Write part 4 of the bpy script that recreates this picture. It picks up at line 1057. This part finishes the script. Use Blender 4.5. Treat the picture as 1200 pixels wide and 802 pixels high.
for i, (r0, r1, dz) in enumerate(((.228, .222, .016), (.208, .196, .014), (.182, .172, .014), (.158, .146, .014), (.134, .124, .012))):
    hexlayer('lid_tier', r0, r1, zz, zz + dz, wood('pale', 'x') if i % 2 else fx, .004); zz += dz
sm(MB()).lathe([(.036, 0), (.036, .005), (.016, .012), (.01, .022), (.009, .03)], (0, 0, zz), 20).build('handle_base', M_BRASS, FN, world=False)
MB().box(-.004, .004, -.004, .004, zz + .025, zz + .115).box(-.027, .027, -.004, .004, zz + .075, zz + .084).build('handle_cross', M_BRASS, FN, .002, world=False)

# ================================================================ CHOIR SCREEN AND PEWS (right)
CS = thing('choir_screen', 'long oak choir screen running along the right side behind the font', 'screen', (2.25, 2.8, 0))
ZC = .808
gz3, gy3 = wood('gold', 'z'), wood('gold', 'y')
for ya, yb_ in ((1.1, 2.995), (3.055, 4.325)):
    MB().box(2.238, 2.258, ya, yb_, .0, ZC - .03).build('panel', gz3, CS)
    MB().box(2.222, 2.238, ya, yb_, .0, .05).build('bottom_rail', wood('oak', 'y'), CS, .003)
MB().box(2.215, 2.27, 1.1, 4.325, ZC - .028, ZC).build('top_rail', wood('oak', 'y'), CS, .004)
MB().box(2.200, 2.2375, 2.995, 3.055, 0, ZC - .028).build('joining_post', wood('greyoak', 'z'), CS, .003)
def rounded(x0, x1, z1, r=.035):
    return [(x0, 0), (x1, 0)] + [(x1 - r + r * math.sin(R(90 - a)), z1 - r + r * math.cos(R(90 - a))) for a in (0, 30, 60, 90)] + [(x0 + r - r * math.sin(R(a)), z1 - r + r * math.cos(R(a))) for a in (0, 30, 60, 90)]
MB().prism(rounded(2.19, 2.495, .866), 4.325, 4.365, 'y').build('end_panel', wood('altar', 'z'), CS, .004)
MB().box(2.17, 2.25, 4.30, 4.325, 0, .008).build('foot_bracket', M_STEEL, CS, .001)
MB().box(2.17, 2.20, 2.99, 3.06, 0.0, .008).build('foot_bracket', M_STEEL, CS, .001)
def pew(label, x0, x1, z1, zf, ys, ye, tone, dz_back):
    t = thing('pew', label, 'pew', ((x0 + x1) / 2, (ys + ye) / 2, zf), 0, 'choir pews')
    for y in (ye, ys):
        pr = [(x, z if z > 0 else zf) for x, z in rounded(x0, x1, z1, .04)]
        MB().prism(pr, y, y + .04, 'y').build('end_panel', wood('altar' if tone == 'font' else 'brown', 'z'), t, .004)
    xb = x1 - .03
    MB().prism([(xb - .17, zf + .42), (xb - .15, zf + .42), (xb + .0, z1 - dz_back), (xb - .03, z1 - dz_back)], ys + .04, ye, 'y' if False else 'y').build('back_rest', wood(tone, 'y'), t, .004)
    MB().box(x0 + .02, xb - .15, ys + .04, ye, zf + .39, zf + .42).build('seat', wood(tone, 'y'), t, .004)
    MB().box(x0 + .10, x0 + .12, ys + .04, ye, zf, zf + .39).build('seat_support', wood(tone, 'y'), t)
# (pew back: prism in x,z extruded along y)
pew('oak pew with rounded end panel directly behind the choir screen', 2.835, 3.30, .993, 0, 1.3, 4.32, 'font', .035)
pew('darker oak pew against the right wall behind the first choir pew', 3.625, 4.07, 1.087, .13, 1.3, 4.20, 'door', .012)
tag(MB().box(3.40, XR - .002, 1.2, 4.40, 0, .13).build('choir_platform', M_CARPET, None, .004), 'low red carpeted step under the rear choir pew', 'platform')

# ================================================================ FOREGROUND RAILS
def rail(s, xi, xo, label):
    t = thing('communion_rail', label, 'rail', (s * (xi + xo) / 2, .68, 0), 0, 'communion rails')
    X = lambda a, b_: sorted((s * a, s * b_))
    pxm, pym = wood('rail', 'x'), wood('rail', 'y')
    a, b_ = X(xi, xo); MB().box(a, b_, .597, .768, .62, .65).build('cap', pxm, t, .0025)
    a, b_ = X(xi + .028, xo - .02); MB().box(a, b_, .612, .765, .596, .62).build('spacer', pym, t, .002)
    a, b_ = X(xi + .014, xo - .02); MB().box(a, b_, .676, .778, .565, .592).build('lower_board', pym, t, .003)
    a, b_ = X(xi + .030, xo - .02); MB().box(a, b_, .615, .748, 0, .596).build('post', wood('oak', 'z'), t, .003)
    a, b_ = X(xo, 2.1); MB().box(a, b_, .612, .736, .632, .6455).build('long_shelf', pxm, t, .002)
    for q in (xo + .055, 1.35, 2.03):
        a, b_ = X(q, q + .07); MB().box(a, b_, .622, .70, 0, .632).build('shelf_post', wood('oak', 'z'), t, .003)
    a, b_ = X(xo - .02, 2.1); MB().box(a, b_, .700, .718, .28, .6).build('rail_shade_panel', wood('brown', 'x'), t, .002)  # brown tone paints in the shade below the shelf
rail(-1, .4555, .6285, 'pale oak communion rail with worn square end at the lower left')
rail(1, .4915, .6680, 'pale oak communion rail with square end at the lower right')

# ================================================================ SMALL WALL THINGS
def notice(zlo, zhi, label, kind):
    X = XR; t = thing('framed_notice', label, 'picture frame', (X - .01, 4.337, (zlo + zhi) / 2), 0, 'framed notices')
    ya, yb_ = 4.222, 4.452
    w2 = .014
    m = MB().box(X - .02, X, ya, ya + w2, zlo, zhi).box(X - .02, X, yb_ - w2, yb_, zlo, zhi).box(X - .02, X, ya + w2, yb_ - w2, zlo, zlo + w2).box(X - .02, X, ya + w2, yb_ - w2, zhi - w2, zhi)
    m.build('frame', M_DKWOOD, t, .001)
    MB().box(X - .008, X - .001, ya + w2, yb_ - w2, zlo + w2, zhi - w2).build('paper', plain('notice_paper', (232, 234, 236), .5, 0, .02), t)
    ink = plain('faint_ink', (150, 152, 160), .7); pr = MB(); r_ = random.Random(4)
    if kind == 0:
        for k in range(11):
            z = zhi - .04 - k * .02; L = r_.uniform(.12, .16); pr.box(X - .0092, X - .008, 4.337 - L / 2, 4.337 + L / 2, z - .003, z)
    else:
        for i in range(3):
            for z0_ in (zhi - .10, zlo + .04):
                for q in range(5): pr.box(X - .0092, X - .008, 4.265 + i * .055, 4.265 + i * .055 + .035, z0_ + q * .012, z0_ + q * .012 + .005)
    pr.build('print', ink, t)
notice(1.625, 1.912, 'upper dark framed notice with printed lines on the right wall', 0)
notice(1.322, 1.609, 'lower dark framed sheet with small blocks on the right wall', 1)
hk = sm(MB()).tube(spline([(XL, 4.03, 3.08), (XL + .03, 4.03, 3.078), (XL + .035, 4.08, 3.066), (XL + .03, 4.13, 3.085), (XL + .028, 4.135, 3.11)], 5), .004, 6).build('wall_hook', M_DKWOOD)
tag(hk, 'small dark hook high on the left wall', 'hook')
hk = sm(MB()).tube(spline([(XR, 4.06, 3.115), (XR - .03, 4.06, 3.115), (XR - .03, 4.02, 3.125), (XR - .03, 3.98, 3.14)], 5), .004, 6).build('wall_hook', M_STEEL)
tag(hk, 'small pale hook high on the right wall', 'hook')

=== DIRECTIONS ===
Your task is to reproduce the whole listing exactly.

=== FINISHED ANSWER ===
Write part 4 of the bpy script that recreates this picture. It picks up at line 1057. This part finishes the script. Use Blender 4.5. Treat the picture as 1200 pixels wide and 802 pixels high.
for i, (r0, r1, dz) in enumerate(((.228, .222, .016), (.208, .196, .014), (.182, .172, .014), (.158, .146, .014), (.134, .124, .012))):
    hexlayer('lid_tier', r0, r1, zz, zz + dz, wood('pale', 'x') if i % 2 else fx, .004); zz += dz
sm(MB()).lathe([(.036, 0), (.036, .005), (.016, .012), (.01, .022), (.009, .03)], (0, 0, zz), 20).build('handle_base', M_BRASS, FN, world=False)
MB().box(-.004, .004, -.004, .004, zz + .025, zz + .115).box(-.027, .027, -.004, .004, zz + .075, zz + .084).build('handle_cross', M_BRASS, FN, .002, world=False)

# ================================================================ CHOIR SCREEN AND PEWS (right)
CS = thing('choir_screen', 'long oak choir screen running along the right side behind the font', 'screen', (2.25, 2.8, 0))
ZC = .808
gz3, gy3 = wood('gold', 'z'), wood('gold', 'y')
for ya, yb_ in ((1.1, 2.995), (3.055, 4.325)):
    MB().box(2.238, 2.258, ya, yb_, .0, ZC - .03).build('panel', gz3, CS)
    MB().box(2.222, 2.238, ya, yb_, .0, .05).build('bottom_rail', wood('oak', 'y'), CS, .003)
MB().box(2.215, 2.27, 1.1, 4.325, ZC - .028, ZC).build('top_rail', wood('oak', 'y'), CS, .004)
MB().box(2.200, 2.2375, 2.995, 3.055, 0, ZC - .028).build('joining_post', wood('greyoak', 'z'), CS, .003)
def rounded(x0, x1, z1, r=.035):
    return [(x0, 0), (x1, 0)] + [(x1 - r + r * math.sin(R(90 - a)), z1 - r + r * math.cos(R(90 - a))) for a in (0, 30, 60, 90)] + [(x0 + r - r * math.sin(R(a)), z1 - r + r * math.cos(R(a))) for a in (0, 30, 60, 90)]
MB().prism(rounded(2.19, 2.495, .866), 4.325, 4.365, 'y').build('end_panel', wood('altar', 'z'), CS, .004)
MB().box(2.17, 2.25, 4.30, 4.325, 0, .008).build('foot_bracket', M_STEEL, CS, .001)
MB().box(2.17, 2.20, 2.99, 3.06, 0.0, .008).build('foot_bracket', M_STEEL, CS, .001)
def pew(label, x0, x1, z1, zf, ys, ye, tone, dz_back):
    t = thing('pew', label, 'pew', ((x0 + x1) / 2, (ys + ye) / 2, zf), 0, 'choir pews')
    for y in (ye, ys):
        pr = [(x, z if z > 0 else zf) for x, z in rounded(x0, x1, z1, .04)]
        MB().prism(pr, y, y + .04, 'y').build('end_panel', wood('altar' if tone == 'font' else 'brown', 'z'), t, .004)
    xb = x1 - .03
    MB().prism([(xb - .17, zf + .42), (xb - .15, zf + .42), (xb + .0, z1 - dz_back), (xb - .03, z1 - dz_back)], ys + .04, ye, 'y' if False else 'y').build('back_rest', wood(tone, 'y'), t, .004)
    MB().box(x0 + .02, xb - .15, ys + .04, ye, zf + .39, zf + .42).build('seat', wood(tone, 'y'), t, .004)
    MB().box(x0 + .10, x0 + .12, ys + .04, ye, zf, zf + .39).build('seat_support', wood(tone, 'y'), t)
# (pew back: prism in x,z extruded along y)
pew('oak pew with rounded end panel directly behind the choir screen', 2.835, 3.30, .993, 0, 1.3, 4.32, 'font', .035)
pew('darker oak pew against the right wall behind the first choir pew', 3.625, 4.07, 1.087, .13, 1.3, 4.20, 'door', .012)
tag(MB().box(3.40, XR - .002, 1.2, 4.40, 0, .13).build('choir_platform', M_CARPET, None, .004), 'low red carpeted step under the rear choir pew', 'platform')

# ================================================================ FOREGROUND RAILS
def rail(s, xi, xo, label):
    t = thing('communion_rail', label, 'rail', (s * (xi + xo) / 2, .68, 0), 0, 'communion rails')
    X = lambda a, b_: sorted((s * a, s * b_))
    pxm, pym = wood('rail', 'x'), wood('rail', 'y')
    a, b_ = X(xi, xo); MB().box(a, b_, .597, .768, .62, .65).build('cap', pxm, t, .0025)
    a, b_ = X(xi + .028, xo - .02); MB().box(a, b_, .612, .765, .596, .62).build('spacer', pym, t, .002)
    a, b_ = X(xi + .014, xo - .02); MB().box(a, b_, .676, .778, .565, .592).build('lower_board', pym, t, .003)
    a, b_ = X(xi + .030, xo - .02); MB().box(a, b_, .615, .748, 0, .596).build('post', wood('oak', 'z'), t, .003)
    a, b_ = X(xo, 2.1); MB().box(a, b_, .612, .736, .632, .6455).build('long_shelf', pxm, t, .002)
    for q in (xo + .055, 1.35, 2.03):
        a, b_ = X(q, q + .07); MB().box(a, b_, .622, .70, 0, .632).build('shelf_post', wood('oak', 'z'), t, .003)
    a, b_ = X(xo - .02, 2.1); MB().box(a, b_, .700, .718, .28, .6).build('rail_shade_panel', wood('brown', 'x'), t, .002)  # brown tone paints in the shade below the shelf
rail(-1, .4555, .6285, 'pale oak communion rail with worn square end at the lower left')
rail(1, .4915, .6680, 'pale oak communion rail with square end at the lower right')

# ================================================================ SMALL WALL THINGS
def notice(zlo, zhi, label, kind):
    X = XR; t = thing('framed_notice', label, 'picture frame', (X - .01, 4.337, (zlo + zhi) / 2), 0, 'framed notices')
    ya, yb_ = 4.222, 4.452
    w2 = .014
    m = MB().box(X - .02, X, ya, ya + w2, zlo, zhi).box(X - .02, X, yb_ - w2, yb_, zlo, zhi).box(X - .02, X, ya + w2, yb_ - w2, zlo, zlo + w2).box(X - .02, X, ya + w2, yb_ - w2, zhi - w2, zhi)
    m.build('frame', M_DKWOOD, t, .001)
    MB().box(X - .008, X - .001, ya + w2, yb_ - w2, zlo + w2, zhi - w2).build('paper', plain('notice_paper', (232, 234, 236), .5, 0, .02), t)
    ink = plain('faint_ink', (150, 152, 160), .7); pr = MB(); r_ = random.Random(4)
    if kind == 0:
        for k in range(11):
            z = zhi - .04 - k * .02; L = r_.uniform(.12, .16); pr.box(X - .0092, X - .008, 4.337 - L / 2, 4.337 + L / 2, z - .003, z)
    else:
        for i in range(3):
            for z0_ in (zhi - .10, zlo + .04):
                for q in range(5): pr.box(X - .0092, X - .008, 4.265 + i * .055, 4.265 + i * .055 + .035, z0_ + q * .012, z0_ + q * .012 + .005)
    pr.build('print', ink, t)
notice(1.625, 1.912, 'upper dark framed notice with printed lines on the right wall', 0)
notice(1.322, 1.609, 'lower dark framed sheet with small blocks on the right wall', 1)
hk = sm(MB()).tube(spline([(XL, 4.03, 3.08), (XL + .03, 4.03, 3.078), (XL + .035, 4.08, 3.066), (XL + .03, 4.13, 3.085), (XL + .028, 4.135, 3.11)], 5), .004, 6).build('wall_hook', M_DKWOOD)
tag(hk, 'small dark hook high on the left wall', 'hook')
hk = sm(MB()).tube(spline([(XR, 4.06, 3.115), (XR - .03, 4.06, 3.115), (XR - .03, 4.02, 3.125), (XR - .03, 3.98, 3.14)], 5), .004, 6).build('wall_hook', M_STEEL)
tag(hk, 'small pale hook high on the right wall', 'hook')